Marmite, or A Goat in the Wilderness

Peter Mortimer
Cloud Nine
Low Lights Tavern, North Shields

Marmite

The chalked notice outside said it all: “Play sold out. Beer still available.”

Marmite is the third production in the Cloud Nine @ The Low Lights series, following Dick Curran’s Company back in May, and, like its predecessors, has sold out the tiny venue for its three day run.

It follows the pattern already set; twenty minutes or so of music from a local musician or band, followed by a small cast one-act play by a local writer. The first night’s musician was Pete Scott, a singer-songwriter whose deadpan, laid-back and very funny songs (I particularly loved “My iPod has turned into Hank Williams”) provided the perfect starter before the mad main course of absurdist comedy Marmite.

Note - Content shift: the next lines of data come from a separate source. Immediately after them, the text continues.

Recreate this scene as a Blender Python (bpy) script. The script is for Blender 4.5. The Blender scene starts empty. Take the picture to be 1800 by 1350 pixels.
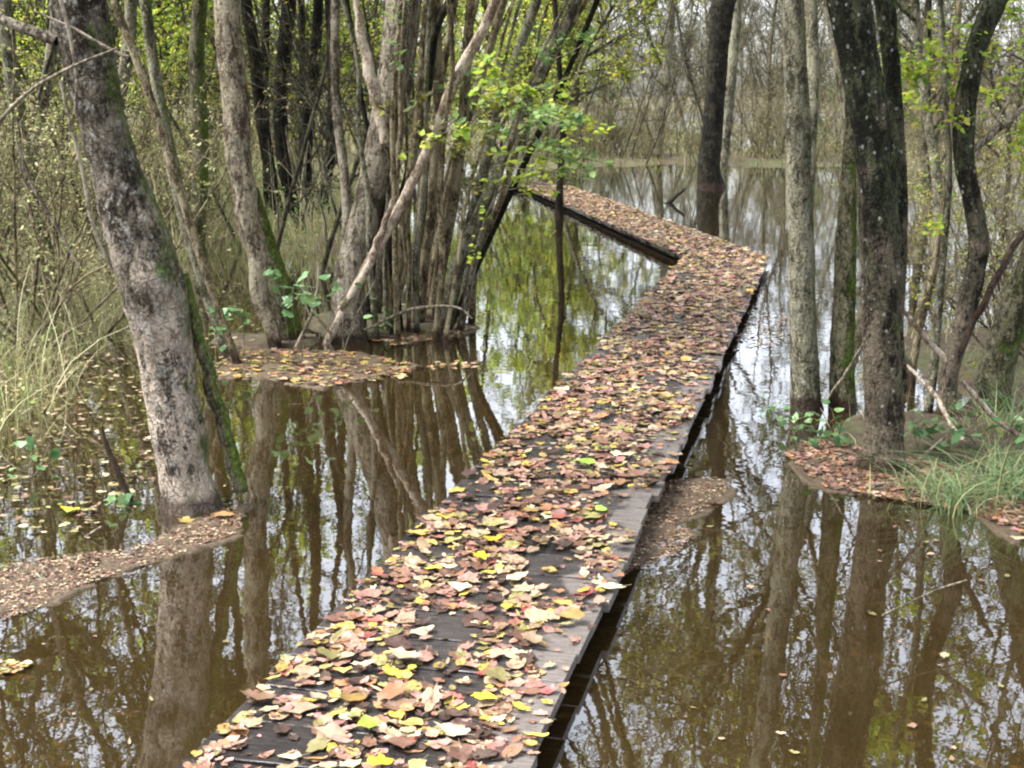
import bpy, math, random
import numpy as np
from mathutils import Vector, noise as mn
SC = bpy.context.scene
COL = SC.collection
rng = np.random.default_rng(7)
random.seed(7)
R = math.radians

# ------------------------------------------------------------------ camera
CAMH, F = 1.7, 2300.0
PITCH = math.atan(505 / F)          # eye height over the water, pitch down, focal length for an 1800 px wide frame
cam = bpy.data.objects.new('camera', bpy.data.cameras.new('camera'))
COL.objects.link(cam)
cam.location = (0, 0, CAMH)
cam.rotation_euler = (math.pi / 2 - PITCH, 0, 0)
cam.data.sensor_width = 36
cam.data.lens = 36 * F / 1800
cam.data.clip_start = 0.05
cam.data.clip_end = 2000
SC.camera = cam
# ------------------------------------------------------------------ sky, sun, exposure
SUN_EL, SUN_ROT = R(58), R(-95)
w = bpy.data.worlds.new('World')
SC.world = w
w.use_nodes = True
nt = w.node_tree
bg = nt.nodes['Background']
sky = nt.nodes.new('ShaderNodeTexSky')
sky.sky_type = 'NISHITA'
sky.sun_disc = False
sky.sun_elevation = SUN_EL
sky.sun_rotation = SUN_ROT
sky.air_density = 1.0
sky.dust_density = 3.0
sky.ozone_density = 1.0
hs = nt.nodes.new('ShaderNodeHueSaturation')
hs.inputs['Saturation'].default_value = 0.34
nt.links.new(sky.outputs[0], hs.inputs['Color'])
nt.links.new(hs.outputs[0], bg.inputs['Color'])
bg.inputs['Strength'].default_value = 0.15
sl = bpy.data.lights.new('sun', 'SUN')
sl.energy = 3.0
sl.angle = R(30)
sl.color = (1.0, 0.985, 0.96)
so = bpy.data.objects.new('sun', sl)
COL.objects.link(so)
sd = Vector((math.sin(SUN_ROT) * math.cos(SUN_EL), math.cos(SUN_ROT) * math.cos(SUN_EL), math.sin(SUN_EL)))
so.rotation_euler = sd.to_track_quat('Z', 'Y').to_euler()
SC.view_settings.view_transform = 'Standard'
SC.view_settings.look = 'None'
SC.view_settings.exposure = 1.95
SC.view_settings.gamma = 1.0
SC.cycles.max_bounces = 6
SC.cycles.diffuse_bounces = 3
SC.cycles.glossy_bounces = 3
SC.cycles.transmission_bounces = 3
SC.cycles.caustics_reflective = False
SC.cycles.caustics_refractive = False
SC.cycles.filter_width = 2.2

# ------------------------------------------------------------------ where a picture point lies in the place
CP, SP = math.cos(PITCH), math.sin(PITCH)
def ray(px, py):
    x = (px - 900) / F; y = -(py - 675) / F
    return np.array([x, CP + y * SP, -SP + y * CP])
def hit(px, py, z=0.0):
    d = ray(px, py); t = (z - CAMH) / d[2]
    return np.array([d[0] * t, d[1] * t, z])
def at(px, py, Y):
    d = ray(px, py); t = Y / d[1]
    return np.array([d[0] * t, Y, CAMH + d[2] * t])
def depth(Y):
    """depths below were first paced out for a wider lens; this carries them to the lens used (same ground row)"""
    Y = np.asarray(Y, float); Yc = np.maximum(Y, 1.5)
    row = 1353.0 * np.tan(np.arctan(CAMH / Yc) - math.radians(20.5))
    Z = CAMH / np.tan(PITCH + np.arctan(row / F))
    r = np.where(Y < 1.5, Y * Z / Yc, Z)
    return float(r) if r.ndim == 0 else r
def undepth(Y):
    Y = np.asarray(Y, float); y15 = depth(1.5); Yc = np.maximum(Y, y15)
    row = F * np.tan(np.arctan(CAMH / Yc) - PITCH)
    Z = CAMH / np.tan(math.radians(20.5) + np.arctan(row / 1353.0))
    r = np.where(Y < y15, Y * 1.5 / y15, Z)
    return float(r) if r.ndim == 0 else r
def rad_px(wpx, P):
    return 0.5 * wpx / F * (P[1] * CP + (CAMH - P[2]) * SP)

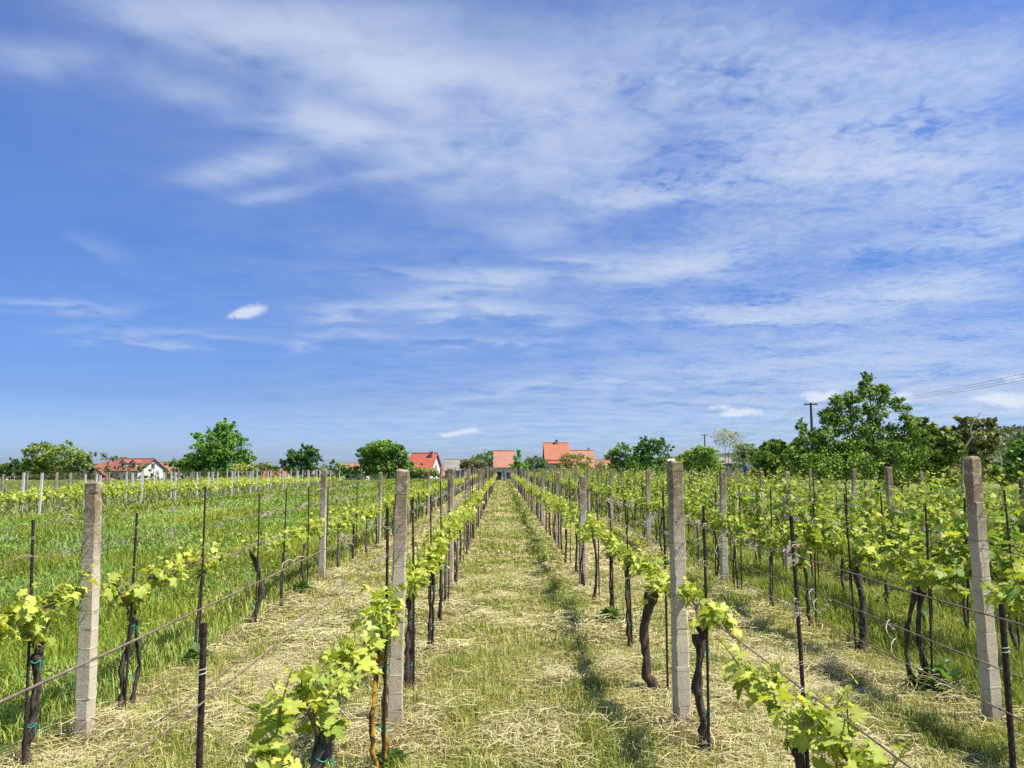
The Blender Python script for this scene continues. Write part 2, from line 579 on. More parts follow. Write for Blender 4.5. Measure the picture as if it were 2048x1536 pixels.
# ------------------------------------------------------------------ grass (blades nobody could count)
def blades(mb, x, y, h, w, lean, col, twist=None):
    """upright blades: two segments, bending towards a random side"""
    n = len(x)
    z = gz(x, y) - .004
    th = RNG.uniform(0, 2 * np.pi, n)
    dx, dy = np.cos(th), np.sin(th)
    sx, sy = -dy, dx
    base = np.stack([x, y, z], 1)
    side = np.stack([sx, sy, np.zeros(n)], 1) * (w / 2)[:, None]
    fwd = np.stack([dx, dy, np.zeros(n)], 1)
    up = np.array([0, 0, 1.0])
    mid = base + up * (h * .58)[:, None] + fwd * (lean * h * .30)[:, None]
    tip = base + up * (h * np.sqrt(np.clip(1 - (lean * .8) ** 2, .05, 1)))[:, None] + fwd * (lean * h)[:, None]
    v = np.stack([base - side, base + side, mid + side * .8, mid - side * .8, tip], 1)
    k = np.arange(n)[:, None] * 5
    mb.add(v.reshape(-1, 3), [k + np.array([0, 1, 2, 3]), k + np.array([3, 2, 4])], np.repeat(col, 5, 0))


def clippings(mb, x, y, ln, w, col, zmax):
    zmax = zmax * (.6 + 2.4 * sstep(.52, .72, fbm(x * 2.4, y * 1.9, 44)))
    """dry cut stalks lying about"""
    n = len(x)
    th = RNG.uniform(0, 2 * np.pi, n)
    d = np.stack([np.cos(th), np.sin(th), RNG.uniform(-.22, .22, n)], 1)
    s = np.stack([-np.sin(th), np.cos(th), RNG.uniform(-.5, .5, n)], 1) * (w / 2)[:, None]
    c = np.stack([x, y, gz(x, y) + RNG.uniform(.003, 1, n) ** 1.5 * zmax + .004], 1)
    bend = np.stack([RNG.normal(0, .12, n), RNG.normal(0, .12, n), RNG.uniform(0, .10, n)], 1) * ln[:, None]
    a, b = c - d * (ln / 2)[:, None], c + d * (ln / 2)[:, None]
    m_ = c + bend
    v = np.stack([a - s, a + s, m_ + s, m_ - s, b + s * .6, b - s * .6], 1)
    k = np.arange(n)[:, None] * 6
    mb.add(v.reshape(-1, 3), [k + np.array([0, 1, 2, 3]), k + np.array([3, 2, 4, 5])], np.repeat(col, 6, 0))


def scatter(x0, x1, y0, y1, dens):
    n = int((x1 - x0) * (y1 - y0) * dens)
    x, y = RNG.uniform(x0, x1, n), RNG.uniform(y0, y1, n)
    keep = np.abs(x + .013 * y) < y * .70 + 1.0
    return x[keep], y[keep]


def tones(n, a, b, jit=.22):
    t = RNG.uniform(0, 1, n)[:, None]
    c = np.asarray(a)[None] * (1 - t) + np.asarray(b)[None] * t
    return c * (1 + RNG.uniform(-jit, jit, n))[:, None]


def build_grass():
    gr, st = MB(), MB()
    bands = [(3.2, 7.5, 3600, .0042), (7.5, 13, 1700, .007), (13, 24, 620, .013), (24, 45, 170, .026), (45, 100, 42, .06)]
    for y0, y1, dens, w in bands:
        x, y = scatter(-2.9, 10.0, y0, y1, dens)
        g, s = green_field(x, y), soil_field(x, y)
        u = RNG.uniform(0, 1, len(x))
        live = u < g * (1 - .75 * s)
        xl, yl = x[live], y[live]
        n = len(xl)
        tall = np.clip(.055 + .17 * (fbm(xl * 1.6, yl * 1.6, 31) - .35) + .09 * sstep(3.3, 3.8, xl), .03, .25)
        h = tall * RNG.uniform(.5, 1.4, n) + w * .6
        dryish = (RNG.uniform(0, 1, n) < .42 - .30 * sstep(3.3, 3.8, xl))[:, None]
        c = np.where(dryish, tones(n, (.38, .38, .08), (.53, .50, .15)), tones(n, (.15, .21, .025), (.33, .38, .055)))
        blades(gr, xl, yl, h, np.full(n, w) * RNG.uniform(.7, 1.4, n), RNG.uniform(.1, .95, n), c)
        dead = (~live) & (RNG.uniform(0, 1, len(x)) > s * .75)
        xd, yd = x[dead], y[dead]
        n = len(xd)
        c = tones(n, (.42, .35, .13), (.64, .57, .28))
        clippings(st, xd, yd, RNG.uniform(.05, .19, n) + w * 2, np.full(n, w * .85) * RNG.uniform(.6, 1.3, n), c, .045)
    o = gr.build('mown_grass', M['grass_blade'])
    tag(o, 'short mown grass between the vine rows', 'grass', kind='stuff')
    o = st.build('grass_clippings', M['straw'])
    tag(o, 'pale dry grass clippings lying between the vine rows', 'straw', kind='stuff')
    md = MB()
    bands = [(5, 9, 1500, .007), (9, 16, 800, .011), (16, 30, 260, .022), (30, 55, 75, .045), (55, 108, 18, .10)]
    for y0, y1, dens, w in bands:
        x, y = scatter(-15.4, -2.8, y0, y1, dens)
        edge = sstep(-2.8, -3.3, x)
        keep = RNG.uniform(0, 1, len(x)) < .35 + .65 * edge
        x, y, edge = x[keep], y[keep], edge[keep]
        n = len(x)
        p = fbm(x * .55, y * .4, 51)
        h = (.09 + .30 * p) * RNG.uniform(.55, 1.25, n) * (.5 + .5 * edge)
        pale = (fbm(x * .8, y * .5, 61) * .75 + RNG.uniform(0, .6, n) * .6 > .66) & (y < 40)
        c = np.where(pale[:, None], tones(n, (.22, .36, .07), (.40, .50, .17)), tones(n, (.12, .19, .016), (.35, .41, .05)))
        rim = (sstep(-3.9, -3.1, x) * RNG.uniform(0, 1.2, n) > .5)[:, None]
        c = np.where(rim, tones(n, (.26, .33, .05), (.42, .46, .12)), c)
        c = c * (.62 + .72 * fbm(x * .38, y * .24, 91))[:, None] * (np.array([1, 1, 1.0]) + np.array([.22, .05, .1]) * (sstep(.5, .7, fbm(x * .6, y * .35, 93)))[:, None])
        blades(md, x, y, h, np.full(n, w) * RNG.uniform(.7, 1.5, n), RNG.uniform(.15, .95, n), c)
    for y0, y1, dens, sz in ((5, 12, 260, .032), (12, 26, 90, .045), (26, 60, 14, .08)):
        x, y = scatter(-15.2, -3.2, y0, y1, dens)
        keep = fbm(x * .8, y * .5, 61) + RNG.uniform(-.2, .2, len(x)) > .46
        x, y = x[keep], y[keep]
        n = len(x)
        hh = (.08 + .28 * fbm(x * .55, y * .4, 51)) * RNG.uniform(.5, 1.15, n)
        th = RNG.uniform(0, 6.28, n)
        tip = np.stack([np.cos(th), np.sin(th), RNG.uniform(-.2, .9, n)], 1)
        light = (RNG.uniform(0, 1, n) < .55)[:, None]
        c = np.where(light, tones(n, (.17, .31, .05), (.32, .45, .11)), tones(n, (.09, .19, .02), (.22, .34, .05)))
        put_leaves(md, np.stack([x, y, gz(x, y) + hh], 1), tip, RNG.normal(0, .5, (n, 3)) + np.array([0, 0, 1]), sz * RNG.uniform(.6, 1.4, n), c, 'far')
    # the same tall grass at the foot of the white-posted block and beyond the rows on the other side
    for x0, x1, y0, y1, dens, w, hh in ((-60, -15.2, 24, 100, 16, .06, .19), (9.6, 40, 14, 60, 28, .05, .2)):
        x, y = scatter(x0, x1, y0, y1, dens)
        n = len(x)
        blades(md, x, y, hh * RNG.uniform(.5, 1.3, n), np.full(n, w), RNG.uniform(.2, .9, n), tones(n, (.12, .19, .03), (.34, .36, .12)))
    tag(md.build('meadow_grass', M['grass_blade']), 'tall lush green meadow grass beside the vine rows', 'meadow', kind='stuff')



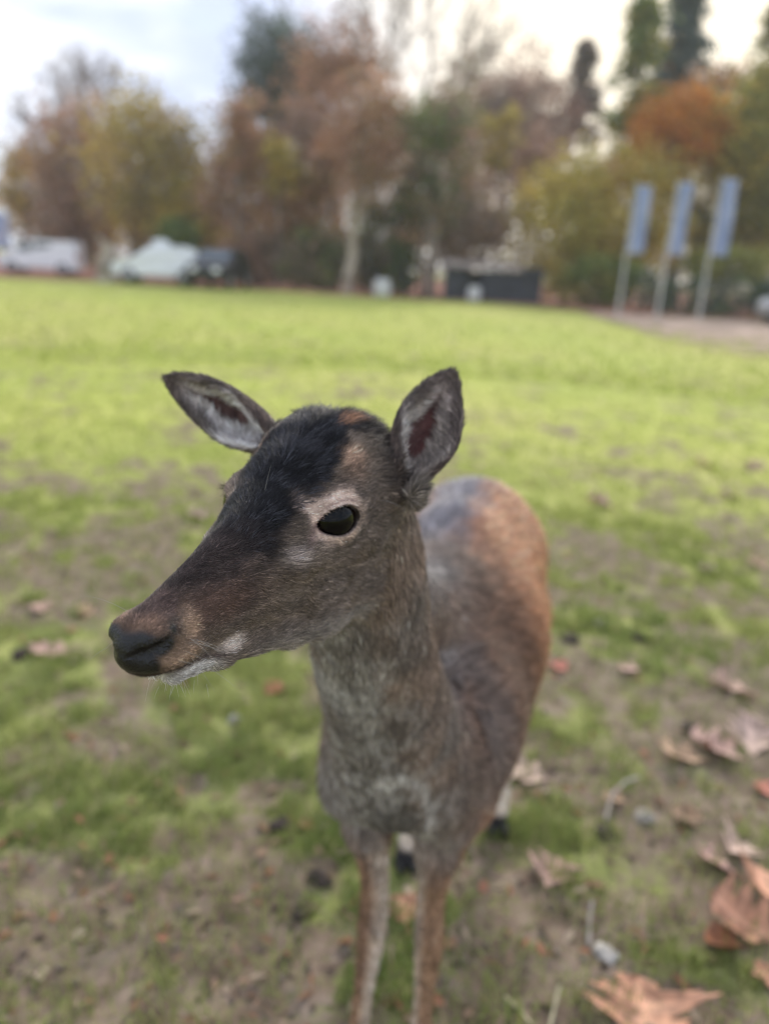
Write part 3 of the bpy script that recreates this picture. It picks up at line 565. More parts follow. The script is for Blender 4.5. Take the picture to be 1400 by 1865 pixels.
def smin(a, b, k):
    h = np.maximum(k - np.abs(a - b), 0) / k; return np.minimum(a, b) - h * h * k * 0.25
def smax(a, b, k): return -smin(-a, -b, k)
def ell(p, c, r, R=None):
    q = p - np.asarray(c, float)
    if R is not None: q = q @ R
    r = np.asarray(r, float); k0 = np.sqrt(((q / r) ** 2).sum(-1)); k1 = np.sqrt(((q / (r * r)) ** 2).sum(-1)) + 1e-9
    return k0 * (k0 - 1) / k1
def cap(p, a, b, ra, rb):
    a = np.asarray(a, float); b = np.asarray(b, float); ab = b - a
    t = np.clip(((p - a) @ ab) / (ab @ ab), 0, 1); return np.sqrt(((p - a - t[..., None] * ab) ** 2).sum(-1)) - (ra + (rb - ra) * t)
def chain(p, pts, rad, k, sub=0):
    if sub:
        T = np.arange(len(pts)); tt = np.linspace(0, len(pts) - 1, (len(pts) - 1) * sub + 1); A = np.array(pts, float)
        pts = [np.array(v) for v in zip(*[itps(tt, np.stack([T, A[:, j]], 1)) for j in range(3)])]; rad = itps(tt, np.stack([T, np.array(rad)], 1))
    d = None
    for i in range(len(pts) - 1):
        c = cap(p, pts[i], pts[i + 1], rad[i], rad[i + 1]); d = c if d is None else smin(d, c, k)
    return d
# eye frames (head local, cm)
EYE_R = 2.0
def eye_frame(s):
    n = np.array([0.60, 0.78 * s, 0.10]); n /= np.linalg.norm(n)
    up = np.array([0.0, 0, 1.0]); a = np.cross(up, n) * (-s); a -= a @ n * n; a /= np.linalg.norm(a)   # a points to the back of the head
    if a[0] > 0: a = -a
    b = np.cross(n, a); b = b if b[2] > 0 else -b
    c = np.array([-0.70, 3.22 * s, -0.17])
    return c, a, b, n
def lid_open(a, b):                               # >0 outside the lid opening, in the eye frame
    t = np.clip((a + 1.62) / 3.5, 0, 1)           # 0 front corner .. 1 rear corner
    arch = np.power(np.clip(4 * t * (1 - t), 0, 1), 0.62)
    mid = -0.24 + 0.36 * t
    upp = mid + 0.98 * arch * (0.84 + 0.34 * t); low = mid - 1.00 * arch * (0.84 + 0.26 * t)
    return np.maximum(np.maximum(b - upp, low - b), np.maximum(-1.62 - a, a - 1.88))

TOP = [(16.7,-4.9),(16.3,-4.2),(15.8,-3.7),(15,-3.2),(14,-2.9),(12,-2.15),(10,-1.35),(8,-.48),(5,.8),(2.5,2.05),(0,3.35),(-2,4.15),(-4,4.65),(-6,4.75),(-8,4.2),(-9.5,2.9),(-10.8,.6)]
BOT = [(16.7,-5.6),(16.3,-6.15),(15.8,-6.6),(14,-6.85),(12,-7.0),(10,-7.15),(8,-7.3),(5,-7.7),(2.5,-7.85),(0,-7.9),(-4,-7.0),(-6,-6.0),(-8,-4.8),(-10.8,-2.5)]
WU  = [(16.7,.5),(16.3,.85),(15.8,1.1),(15,1.4),(14,1.55),(12,1.7),(10,1.95),(8,2.3),(5,3.05),(2.5,3.8),(0,4.2),(-2,4.4),(-4,4.4),(-6,4.2),(-8,3.6),(-9.5,2.9),(-10.8,1.9)]
WL  = [(16.7,.35),(16.3,.55),(15.5,1.0),(14,1.5),(12,2.0),(10,2.25),(8,2.45),(5,2.8),(2.5,3.1),(0,3.2),(-2,3.2),(-4,3.1),(-6,2.9),(-8,2.6),(-10.8,1.5)]
def ear_surface(s, Bp, Tp, face, L0=1.0, rmax=2.9, nu=130, nv=110):
    """mid-surface points of a cupped ear; Bp base, Tp tip, face = direction the opening looks to"""
    ax = Tp - Bp; L = np.linalg.norm(ax); ax = ax / L
    f = face - face @ ax * ax; f /= np.linalg.norm(f); sd_ = np.cross(ax, f)
    u = np.linspace(0, 1, nu)[:, None]; v = np.linspace(-1, 1, nv)[None, :]
    halfw = itps(u, [(0,1.35),(.12,1.75),(.3,2.35),(.45,2.6),(.6,2.45),(.75,1.95),(.88,1.3),(.96,.75),(1,.28)]) * rmax / 2.6
    half_ang = itp(u, [(0,2.45),(.15,2.15),(.35,1.65),(.6,1.2),(.85,.8),(1,.6)])
    R_ = halfw / np.sin(np.minimum(half_ang, 1.5708))
    ang = v * half_ang
    bend = 0.9 * np.sin(u * 2.4) * 0.6
    off = sd_ * (R_ * np.sin(ang))[..., None] + f * (-(R_ * np.cos(ang)) + R_ * np.cos(half_ang) * 0.6 + R_ * 0.25 - bend)[..., None]
    P = Bp + ax * (u * L)[..., None] + off
    return P, np.broadcast_to(u, (nu, nv)), np.broadcast_to(v, (nu, nv))
TO_CAM = w2h(CAM); TO_CAM = TO_CAM / np.linalg.norm(TO_CAM)
EAR = {}
def _ear_setup():
    b = w2h(U(738, 872, 0.590)); t = w2h(U(829, 674, 0.640))
    EAR[1] = ear_surface(1, b, t, TO_CAM + np.array([0.0, 0.10, 0.0]), rmax=2.58)
    b = w2h(U(494, 806, 0.618)); t = w2h(U(297, 690, 0.650))
    EAR[-1] = ear_surface(-1, b, t, TO_CAM + np.array([0.1, -0.25, -0.35]), rmax=2.15)
_ear_setup()
EAR_PTS = np.concatenate([EAR[1][0].reshape(-1, 3), EAR[-1][0].reshape(-1, 3)])
EAR_KD = kdtree.KDTree(len(EAR_PTS))
for _i, _p in enumerate(EAR_PTS): EAR_KD.insert(_p, _i)
EAR_KD.balance()

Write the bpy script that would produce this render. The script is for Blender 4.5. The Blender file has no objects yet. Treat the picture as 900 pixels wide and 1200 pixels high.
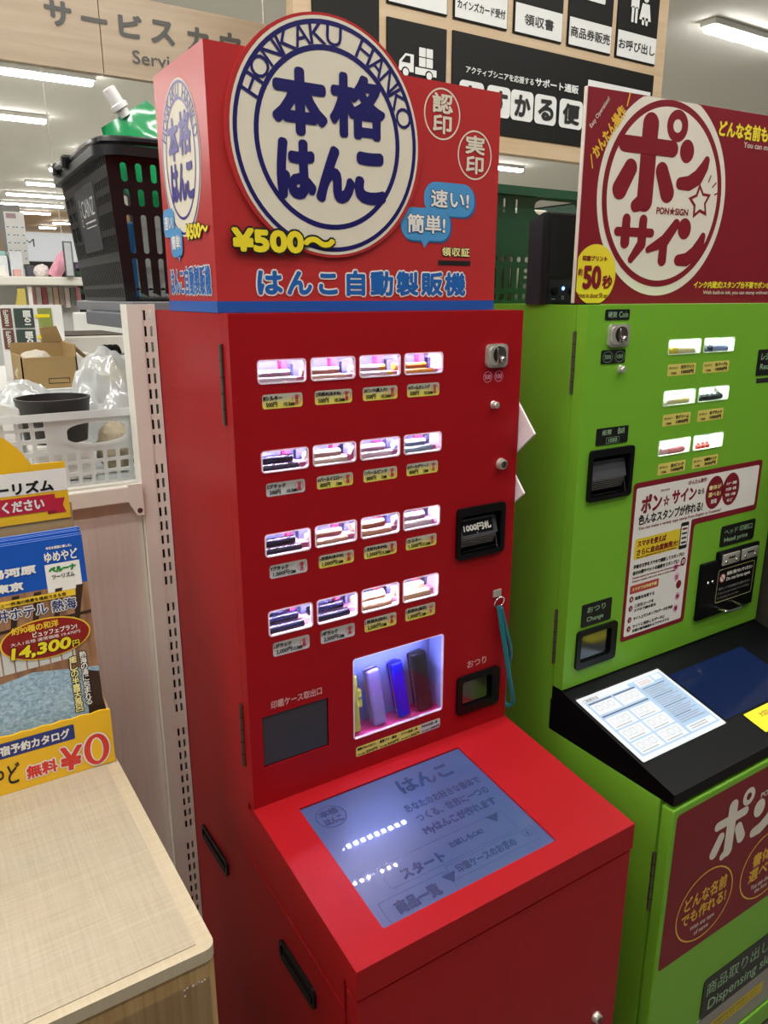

To describe an absurdist piece is a bit like trying to put into words what a dance means: if it can be put into other words, there wouldn’t be any need for it to be what it is! But Marmite is about Marmite as opposed to marmalade as a breakfast food, about the devotion of its fans, about a love triangle, about a police inspector on the end of a telephone who may be male or female—oh, and there’s a goat in there somewhere.

What’s important is the consistency of the world that is created once its reality is accepted and the conviction of the performers in its portrayal. Marmite scores on both counts.

Jill Dellow, Robbie Lee Hurst and Dylan Mortimer completely inhabit this oddball, off-the-wall world that Peter Mortimer has built and convince us that it is as real as… well, the real world. It is very funny and the audience in this very intimate space was carried along, laughing all the way.